Posso comprendere i sentimenti di gioia e compiacimento con cui i maggiori populismi europei hanno salutato a Coblenza l’arrivo di Donald Trump alla Casa Bianca. Per molti anni, circondati da un ambiente scettico e ostile, hanno criticato le aperture internazionaliste e umanitarie dei loro governi, hanno combattuto i mercati unici e le grandi zone di libero scambio, hanno auspicato il ritorno dei loro Paesi alla sovranità economica e monetaria, hanno denunciato le importazioni cinesi e l’”orda straniera” degli immigrati che stavano entrando nelle loro terre e hanno invitato i loro connazionali a scendere in piazza contro la globalizzazione. Il loro più disprezzato nemico è la “correttezza politica”, vale a dire quella combinazione di norme, precetti e auspici che sono stati considerati, talora con troppo zelo, un indispensabile segno di progresso morale e civile. Ed ecco che, finalmente, dopo essere stati lungamente ignorati e snobbati, questi partiti e movimenti constatano con enorme soddisfazione di avere a Washington una sorta di zio che dice spesso, a voce molto più alta e con maggior autorità politica, le stesse cose. Il suo avvento al potere sembra nobilitarli e il suo slogan, “America first” è la esatta traduzione di quello, “il mio Paese anzitutto” (nella versione tedesca “Deuschland über alles”), che è stato in questi anni il motivo ricorrente del populismo europeo.

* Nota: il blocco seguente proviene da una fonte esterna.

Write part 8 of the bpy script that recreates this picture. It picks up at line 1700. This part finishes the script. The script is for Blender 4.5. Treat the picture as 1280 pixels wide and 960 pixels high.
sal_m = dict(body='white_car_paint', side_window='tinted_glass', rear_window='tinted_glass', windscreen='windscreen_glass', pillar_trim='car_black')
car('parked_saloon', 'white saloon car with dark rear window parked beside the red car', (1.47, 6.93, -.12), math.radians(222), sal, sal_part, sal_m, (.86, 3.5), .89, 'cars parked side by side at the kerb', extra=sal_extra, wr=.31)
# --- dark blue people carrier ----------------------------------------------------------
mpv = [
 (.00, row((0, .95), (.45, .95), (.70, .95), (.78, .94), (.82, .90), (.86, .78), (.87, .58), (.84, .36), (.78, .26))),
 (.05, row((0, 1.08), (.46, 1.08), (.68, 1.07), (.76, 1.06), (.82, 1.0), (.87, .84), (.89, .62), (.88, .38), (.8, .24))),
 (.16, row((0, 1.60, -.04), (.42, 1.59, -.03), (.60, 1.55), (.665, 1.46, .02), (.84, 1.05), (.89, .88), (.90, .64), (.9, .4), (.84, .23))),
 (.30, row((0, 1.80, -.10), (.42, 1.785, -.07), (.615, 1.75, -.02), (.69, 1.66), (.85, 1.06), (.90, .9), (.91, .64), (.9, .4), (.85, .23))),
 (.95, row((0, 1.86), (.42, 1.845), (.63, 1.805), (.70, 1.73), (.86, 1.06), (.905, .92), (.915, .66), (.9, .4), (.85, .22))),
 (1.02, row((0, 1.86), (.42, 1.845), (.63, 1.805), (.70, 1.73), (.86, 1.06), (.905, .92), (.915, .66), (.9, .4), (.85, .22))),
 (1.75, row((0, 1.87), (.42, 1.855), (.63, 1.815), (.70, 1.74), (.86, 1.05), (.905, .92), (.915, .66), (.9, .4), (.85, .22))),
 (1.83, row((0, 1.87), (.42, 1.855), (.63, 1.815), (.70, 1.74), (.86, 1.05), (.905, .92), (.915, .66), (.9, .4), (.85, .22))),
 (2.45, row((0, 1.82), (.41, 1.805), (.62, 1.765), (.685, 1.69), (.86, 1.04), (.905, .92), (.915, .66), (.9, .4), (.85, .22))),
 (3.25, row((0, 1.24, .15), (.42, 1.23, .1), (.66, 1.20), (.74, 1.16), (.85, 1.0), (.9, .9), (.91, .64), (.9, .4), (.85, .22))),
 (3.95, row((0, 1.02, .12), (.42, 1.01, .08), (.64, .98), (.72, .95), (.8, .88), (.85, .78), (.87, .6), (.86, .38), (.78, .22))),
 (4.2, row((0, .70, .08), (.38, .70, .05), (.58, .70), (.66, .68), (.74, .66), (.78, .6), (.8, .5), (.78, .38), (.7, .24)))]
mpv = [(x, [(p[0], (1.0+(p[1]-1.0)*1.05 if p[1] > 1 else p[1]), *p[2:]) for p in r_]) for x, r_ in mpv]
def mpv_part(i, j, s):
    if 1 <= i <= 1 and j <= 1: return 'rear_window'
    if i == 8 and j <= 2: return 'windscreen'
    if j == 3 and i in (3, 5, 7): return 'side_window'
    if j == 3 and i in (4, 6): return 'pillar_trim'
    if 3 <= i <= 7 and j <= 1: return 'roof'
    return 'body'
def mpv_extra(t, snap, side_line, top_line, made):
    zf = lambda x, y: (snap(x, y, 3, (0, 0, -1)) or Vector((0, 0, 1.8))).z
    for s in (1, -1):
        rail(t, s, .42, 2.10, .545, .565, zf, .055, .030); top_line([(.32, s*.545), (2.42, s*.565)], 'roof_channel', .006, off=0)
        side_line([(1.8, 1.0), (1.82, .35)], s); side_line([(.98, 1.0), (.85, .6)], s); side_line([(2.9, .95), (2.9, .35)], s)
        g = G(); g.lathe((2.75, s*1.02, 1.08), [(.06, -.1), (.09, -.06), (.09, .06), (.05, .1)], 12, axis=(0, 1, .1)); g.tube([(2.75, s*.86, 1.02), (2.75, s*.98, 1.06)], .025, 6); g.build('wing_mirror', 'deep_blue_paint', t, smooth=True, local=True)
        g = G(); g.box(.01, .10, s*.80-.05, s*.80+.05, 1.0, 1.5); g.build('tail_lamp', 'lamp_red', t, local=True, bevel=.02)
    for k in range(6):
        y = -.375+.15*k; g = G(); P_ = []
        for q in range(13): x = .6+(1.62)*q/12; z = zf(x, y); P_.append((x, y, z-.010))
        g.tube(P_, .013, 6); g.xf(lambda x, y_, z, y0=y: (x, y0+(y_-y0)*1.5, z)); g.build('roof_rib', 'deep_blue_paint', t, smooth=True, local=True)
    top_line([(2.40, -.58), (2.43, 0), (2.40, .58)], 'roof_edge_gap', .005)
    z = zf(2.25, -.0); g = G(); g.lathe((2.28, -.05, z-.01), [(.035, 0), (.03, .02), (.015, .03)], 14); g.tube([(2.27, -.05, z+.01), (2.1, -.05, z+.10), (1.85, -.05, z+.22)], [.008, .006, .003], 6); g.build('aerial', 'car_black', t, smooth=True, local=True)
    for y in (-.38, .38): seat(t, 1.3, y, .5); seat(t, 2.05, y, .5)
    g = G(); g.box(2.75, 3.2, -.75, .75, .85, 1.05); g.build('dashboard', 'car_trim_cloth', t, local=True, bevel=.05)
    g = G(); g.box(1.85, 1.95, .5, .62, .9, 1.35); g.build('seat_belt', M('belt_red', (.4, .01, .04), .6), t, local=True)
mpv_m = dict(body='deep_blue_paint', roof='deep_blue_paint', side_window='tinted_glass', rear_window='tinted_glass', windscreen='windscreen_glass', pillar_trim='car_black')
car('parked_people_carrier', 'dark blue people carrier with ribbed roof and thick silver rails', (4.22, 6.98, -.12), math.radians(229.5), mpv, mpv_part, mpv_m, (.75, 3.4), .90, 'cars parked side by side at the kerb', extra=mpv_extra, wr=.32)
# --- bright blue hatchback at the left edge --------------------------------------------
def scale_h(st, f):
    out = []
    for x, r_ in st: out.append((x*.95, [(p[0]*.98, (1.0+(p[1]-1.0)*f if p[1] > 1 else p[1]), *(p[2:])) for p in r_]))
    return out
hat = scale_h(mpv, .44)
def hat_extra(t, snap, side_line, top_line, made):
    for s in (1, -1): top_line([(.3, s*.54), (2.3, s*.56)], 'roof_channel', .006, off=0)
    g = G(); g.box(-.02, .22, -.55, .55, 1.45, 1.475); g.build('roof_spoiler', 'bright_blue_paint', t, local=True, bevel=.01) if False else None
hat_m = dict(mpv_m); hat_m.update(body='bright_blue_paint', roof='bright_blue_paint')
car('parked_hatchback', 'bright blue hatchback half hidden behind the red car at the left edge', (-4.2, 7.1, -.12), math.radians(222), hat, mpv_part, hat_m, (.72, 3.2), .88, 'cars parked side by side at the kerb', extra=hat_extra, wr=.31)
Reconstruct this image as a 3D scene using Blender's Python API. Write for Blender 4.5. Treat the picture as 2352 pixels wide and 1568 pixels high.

Esistono tuttavia problemi, di cui nessuno, in questi ambienti, sembra essere consapevole. In primo luogo, quale forma di collaborazione politica ed economica potrebbe esistere, se i populisti andassero al potere in Europa, fra Paesi che sarebbero tutti, anche se con sfumature diverse, nazionalisti e protezionisti? Sappiamo che la globalizzazione, insieme alle nuove tecnologie, ha colpito mestieri e aziende che non erano in grado di tenere testa alla concorrenza cinese. Ma sappiamo anche che l’ingresso della Cina nel mercato mondiale ha creato una enorme società dei consumi in cui molte aziende europee possono lavorare e prosperare. Il bilancio finale di un mondo protezionista è sempre complessivamente negativo. Grazie alle tariffe doganali, i governi nazionalisti e protezionisti colgono qualche effimero beneficio elettorale, ma si lasciano alle spalle un sistema autarchico e provinciale, una società introversa e mediocre. In secondo luogo, credono davvero i populisti al potere che il presidente Trump li tratterebbe come amici e lontani congiunti? Quando rispondeva ai loro interessi gli Stati Uniti, hanno spesso invocato la libertà dei mercati. Ma nelle loro fasi protezioniste sono spesso stati brutalmente egoisti. E in terzo luogo, infine, i populisti europei dovrebbero ricordare che all’origine del libero commercio vi è anche la convinzione che la guerra dei dazi esaspera le divisioni e possa diventare, prima o dopo, semplicemente guerra. Nel suo ultimo discorso, pronunciato al Parlamento di Strasburgo il 17 gennaio 1995, François Mitterrand disse di essere nato durante la Prima guerra mondiale, di avere fatto la Seconda e di essere giunto alla conclusione, durante la sua vita, che «il nazionalismo è la guerra».